Around 1,000 people have been killed, mainly in and around Khartoum as well as in the long-troubled western region of Darfur.
Nearly a million others have been displaced by the battles between army chief Abdel Fattah al-Burhan and his former deputy Mohamed Hamdan Daglo, who leads the paramilitary Rapid Support Forces (RSF).
Analysts say neither side has been able to seize an advantage on the battlefield, which played out in one part of Khartoum on Tuesday.
- Multiple fires burning -
In Khartoum, some soldiers stood in front of the five-storey apartment building with rocket-propelled grenade launchers and another danced about with a belt-fed machine gun on ground that appeared littered with dozens of spent large-calibre shell casings.
In other parts of the capital, long mounds of dirt are piled beside roads where military trenches have been dug.
Across the Nile river, aerial footage showed a hellish scene in the Omdurman Market area, a heavily built-up district where multiple fires burned and people ran on rubble strewn streets. Some appeared to be lugging white bags as heavy black smoke choked the air.
With bullets flying, Rajasingham said millions remained confined to their homes, unable to access basic services and health care.
More than 5,000 people have been injured.
In Africa's third-largest country, many areas remain untouched by the fighting but still suffer its effects, with soaring prices and shortages of fuel.
"Petrol is not available now and the price has increased on the black market. People can't transport their vegetables," said Abu Bakr Abdullah, 27, a farmer in River Nile state.
Another farmer, Qamar al-Bashir, 52, complained that four years have passed since longtime autocrat Omar al-Bashir was toppled but "they have not been able to form a government".
A coup in 2021 by Burhan and Daglo derailed a fragile transition to civilian rule.
"Enough!" said Bashir, the farmer. "You can't move the country forward, do you move it backwards? And at the end you take us to war for your own personal interests."
Last Thursday the warring sides signed in Jeddah, Saudi Arabia, a commitment to respect humanitarian principles and allow in badly needed aid.
However, reports of attacks continued.
- Looting, destruction -
Toby Harward, of the UN refugee agency (UNHCR), reported an "extremely disturbing" situation in El Geneina, the West Darfur capital.
Hundreds of civilians have been killed in militia attacks on residential areas and street battles between "community-aligned forces". There has also been looting and destruction at markets, camps for displaced people, and other locations, he wrote Tuesday on Twitter.
Doctors Without Borders (MSF) on Wednesday called "unacceptable" the looting of aid organisations after armed men raided its Khartoum warehouse the day before.
In Khartoum North, a factory that produced food to treat malnourished children burned down earlier, according to the UN children's fund.

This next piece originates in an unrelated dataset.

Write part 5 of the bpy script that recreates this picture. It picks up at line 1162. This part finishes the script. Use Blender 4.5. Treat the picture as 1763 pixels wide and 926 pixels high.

Still, the World Food Programme is distributing food in some Darfur states as well as other parts of the country in a "rapidly scaling up" of emergency operations, the agency said.
Rajasingham highlighted an uptick in aid deliveries and voiced hope the Jeddah agreement was having some effect. He said fighters had pulled back from some of the health facilities previously occupied.
But aid agencies need an increasing amount of money.
The UN said $2.56 billion is now expected to be required to provide assistance for 18 million people inside Sudan, plus an additional $470.4 million to help those fleeing the country.
UNHCR is now planning for up to 1.1 million people to flee Sudan this year.
"The crisis in Sudan is rapidly evolving into a regional crisis," Rajasingham said.
Sudan's war is expected to be a major agenda item during the Arab League summit on Friday in Saudi Arabia, where the war-torn country will be represented by an envoy of Burhan.
Heavyweights in the pan-Arab bloc are divided on Sudan, with Egypt supporting Burhan and the United Arab Emirates, according to experts, seen to be backing the RSF.
On Wednesday, Kenyan President William Ruto urged the warring generals to "stop the nonsense" and called for a rethink of the African Union's approach to conflicts in the continent.